* Short problem *
Repeat all of the material exactly as given.

* Information shown *

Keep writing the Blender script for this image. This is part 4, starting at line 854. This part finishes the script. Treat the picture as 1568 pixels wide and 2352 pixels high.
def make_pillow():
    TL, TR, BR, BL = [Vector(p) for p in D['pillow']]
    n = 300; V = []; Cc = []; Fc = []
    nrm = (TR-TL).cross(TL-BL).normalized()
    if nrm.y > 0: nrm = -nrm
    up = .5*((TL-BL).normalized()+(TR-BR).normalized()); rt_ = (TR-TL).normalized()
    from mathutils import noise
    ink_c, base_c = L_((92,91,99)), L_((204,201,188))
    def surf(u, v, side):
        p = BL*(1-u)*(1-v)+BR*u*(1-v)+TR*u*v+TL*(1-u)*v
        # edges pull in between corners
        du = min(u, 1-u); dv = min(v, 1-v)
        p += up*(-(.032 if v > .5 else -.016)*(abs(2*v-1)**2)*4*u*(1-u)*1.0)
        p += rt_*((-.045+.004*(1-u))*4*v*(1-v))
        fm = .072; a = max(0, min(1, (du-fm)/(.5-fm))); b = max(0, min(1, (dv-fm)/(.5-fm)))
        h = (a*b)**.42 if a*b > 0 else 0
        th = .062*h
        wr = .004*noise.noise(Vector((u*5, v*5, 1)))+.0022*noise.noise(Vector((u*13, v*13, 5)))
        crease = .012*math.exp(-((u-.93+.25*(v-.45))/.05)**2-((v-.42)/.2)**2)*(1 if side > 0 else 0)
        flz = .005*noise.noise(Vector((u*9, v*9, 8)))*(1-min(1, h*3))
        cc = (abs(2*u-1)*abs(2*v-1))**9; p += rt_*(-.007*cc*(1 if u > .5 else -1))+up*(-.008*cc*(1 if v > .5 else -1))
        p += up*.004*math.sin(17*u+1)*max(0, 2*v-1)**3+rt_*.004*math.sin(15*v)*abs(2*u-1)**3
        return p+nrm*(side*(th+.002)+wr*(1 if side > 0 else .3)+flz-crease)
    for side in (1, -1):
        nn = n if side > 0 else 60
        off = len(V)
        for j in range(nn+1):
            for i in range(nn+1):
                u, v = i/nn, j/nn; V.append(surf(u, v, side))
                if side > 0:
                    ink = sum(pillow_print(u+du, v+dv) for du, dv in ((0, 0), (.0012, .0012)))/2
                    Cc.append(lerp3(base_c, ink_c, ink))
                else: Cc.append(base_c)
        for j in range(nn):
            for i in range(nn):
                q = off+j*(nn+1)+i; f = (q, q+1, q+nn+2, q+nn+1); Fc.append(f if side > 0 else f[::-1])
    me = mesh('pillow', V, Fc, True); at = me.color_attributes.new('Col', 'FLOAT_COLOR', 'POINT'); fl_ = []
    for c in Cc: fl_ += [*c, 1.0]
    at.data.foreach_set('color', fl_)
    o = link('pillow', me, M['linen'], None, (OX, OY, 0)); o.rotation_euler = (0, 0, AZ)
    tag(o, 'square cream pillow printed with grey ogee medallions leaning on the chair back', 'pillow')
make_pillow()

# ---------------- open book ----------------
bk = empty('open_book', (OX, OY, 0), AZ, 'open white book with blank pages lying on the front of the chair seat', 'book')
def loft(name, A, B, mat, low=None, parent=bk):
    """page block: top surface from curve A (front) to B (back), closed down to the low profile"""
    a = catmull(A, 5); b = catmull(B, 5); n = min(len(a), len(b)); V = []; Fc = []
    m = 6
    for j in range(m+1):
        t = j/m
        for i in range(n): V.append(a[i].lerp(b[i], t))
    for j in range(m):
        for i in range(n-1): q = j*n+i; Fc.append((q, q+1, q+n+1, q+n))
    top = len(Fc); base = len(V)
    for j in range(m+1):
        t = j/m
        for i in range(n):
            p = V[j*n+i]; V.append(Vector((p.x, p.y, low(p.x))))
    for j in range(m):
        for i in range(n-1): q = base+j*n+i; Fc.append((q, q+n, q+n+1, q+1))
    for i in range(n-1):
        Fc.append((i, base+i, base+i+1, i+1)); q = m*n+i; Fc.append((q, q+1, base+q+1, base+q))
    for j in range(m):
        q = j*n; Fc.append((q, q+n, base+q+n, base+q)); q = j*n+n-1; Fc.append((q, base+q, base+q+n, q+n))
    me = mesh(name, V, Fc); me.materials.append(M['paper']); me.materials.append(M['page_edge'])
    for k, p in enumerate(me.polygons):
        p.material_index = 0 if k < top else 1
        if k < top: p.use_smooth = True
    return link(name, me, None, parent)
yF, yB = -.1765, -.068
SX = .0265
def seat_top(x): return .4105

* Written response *
Keep writing the Blender script for this image. This is part 4, starting at line 854. This part finishes the script. Treat the picture as 1568 pixels wide and 2352 pixels high.
def make_pillow():
    TL, TR, BR, BL = [Vector(p) for p in D['pillow']]
    n = 300; V = []; Cc = []; Fc = []
    nrm = (TR-TL).cross(TL-BL).normalized()
    if nrm.y > 0: nrm = -nrm
    up = .5*((TL-BL).normalized()+(TR-BR).normalized()); rt_ = (TR-TL).normalized()
    from mathutils import noise
    ink_c, base_c = L_((92,91,99)), L_((204,201,188))
    def surf(u, v, side):
        p = BL*(1-u)*(1-v)+BR*u*(1-v)+TR*u*v+TL*(1-u)*v
        # edges pull in between corners
        du = min(u, 1-u); dv = min(v, 1-v)
        p += up*(-(.032 if v > .5 else -.016)*(abs(2*v-1)**2)*4*u*(1-u)*1.0)
        p += rt_*((-.045+.004*(1-u))*4*v*(1-v))
        fm = .072; a = max(0, min(1, (du-fm)/(.5-fm))); b = max(0, min(1, (dv-fm)/(.5-fm)))
        h = (a*b)**.42 if a*b > 0 else 0
        th = .062*h
        wr = .004*noise.noise(Vector((u*5, v*5, 1)))+.0022*noise.noise(Vector((u*13, v*13, 5)))
        crease = .012*math.exp(-((u-.93+.25*(v-.45))/.05)**2-((v-.42)/.2)**2)*(1 if side > 0 else 0)
        flz = .005*noise.noise(Vector((u*9, v*9, 8)))*(1-min(1, h*3))
        cc = (abs(2*u-1)*abs(2*v-1))**9; p += rt_*(-.007*cc*(1 if u > .5 else -1))+up*(-.008*cc*(1 if v > .5 else -1))
        p += up*.004*math.sin(17*u+1)*max(0, 2*v-1)**3+rt_*.004*math.sin(15*v)*abs(2*u-1)**3
        return p+nrm*(side*(th+.002)+wr*(1 if side > 0 else .3)+flz-crease)
    for side in (1, -1):
        nn = n if side > 0 else 60
        off = len(V)
        for j in range(nn+1):
            for i in range(nn+1):
                u, v = i/nn, j/nn; V.append(surf(u, v, side))
                if side > 0:
                    ink = sum(pillow_print(u+du, v+dv) for du, dv in ((0, 0), (.0012, .0012)))/2
                    Cc.append(lerp3(base_c, ink_c, ink))
                else: Cc.append(base_c)
        for j in range(nn):
            for i in range(nn):
                q = off+j*(nn+1)+i; f = (q, q+1, q+nn+2, q+nn+1); Fc.append(f if side > 0 else f[::-1])
    me = mesh('pillow', V, Fc, True); at = me.color_attributes.new('Col', 'FLOAT_COLOR', 'POINT'); fl_ = []
    for c in Cc: fl_ += [*c, 1.0]
    at.data.foreach_set('color', fl_)
    o = link('pillow', me, M['linen'], None, (OX, OY, 0)); o.rotation_euler = (0, 0, AZ)
    tag(o, 'square cream pillow printed with grey ogee medallions leaning on the chair back', 'pillow')
make_pillow()

# ---------------- open book ----------------
bk = empty('open_book', (OX, OY, 0), AZ, 'open white book with blank pages lying on the front of the chair seat', 'book')
def loft(name, A, B, mat, low=None, parent=bk):
    """page block: top surface from curve A (front) to B (back), closed down to the low profile"""
    a = catmull(A, 5); b = catmull(B, 5); n = min(len(a), len(b)); V = []; Fc = []
    m = 6
    for j in range(m+1):
        t = j/m
        for i in range(n): V.append(a[i].lerp(b[i], t))
    for j in range(m):
        for i in range(n-1): q = j*n+i; Fc.append((q, q+1, q+n+1, q+n))
    top = len(Fc); base = len(V)
    for j in range(m+1):
        t = j/m
        for i in range(n):
            p = V[j*n+i]; V.append(Vector((p.x, p.y, low(p.x))))
    for j in range(m):
        for i in range(n-1): q = base+j*n+i; Fc.append((q, q+n, q+n+1, q+1))
    for i in range(n-1):
        Fc.append((i, base+i, base+i+1, i+1)); q = m*n+i; Fc.append((q, q+1, base+q+1, base+q))
    for j in range(m):
        q = j*n; Fc.append((q, q+n, base+q+n, base+q)); q = j*n+n-1; Fc.append((q, base+q, base+q+n, q+n))
    me = mesh(name, V, Fc); me.materials.append(M['paper']); me.materials.append(M['page_edge'])
    for k, p in enumerate(me.polygons):
        p.material_index = 0 if k < top else 1
        if k < top: p.use_smooth = True
    return link(name, me, None, parent)
yF, yB = -.1765, -.068
SX = .0265
def seat_top(x): return .4105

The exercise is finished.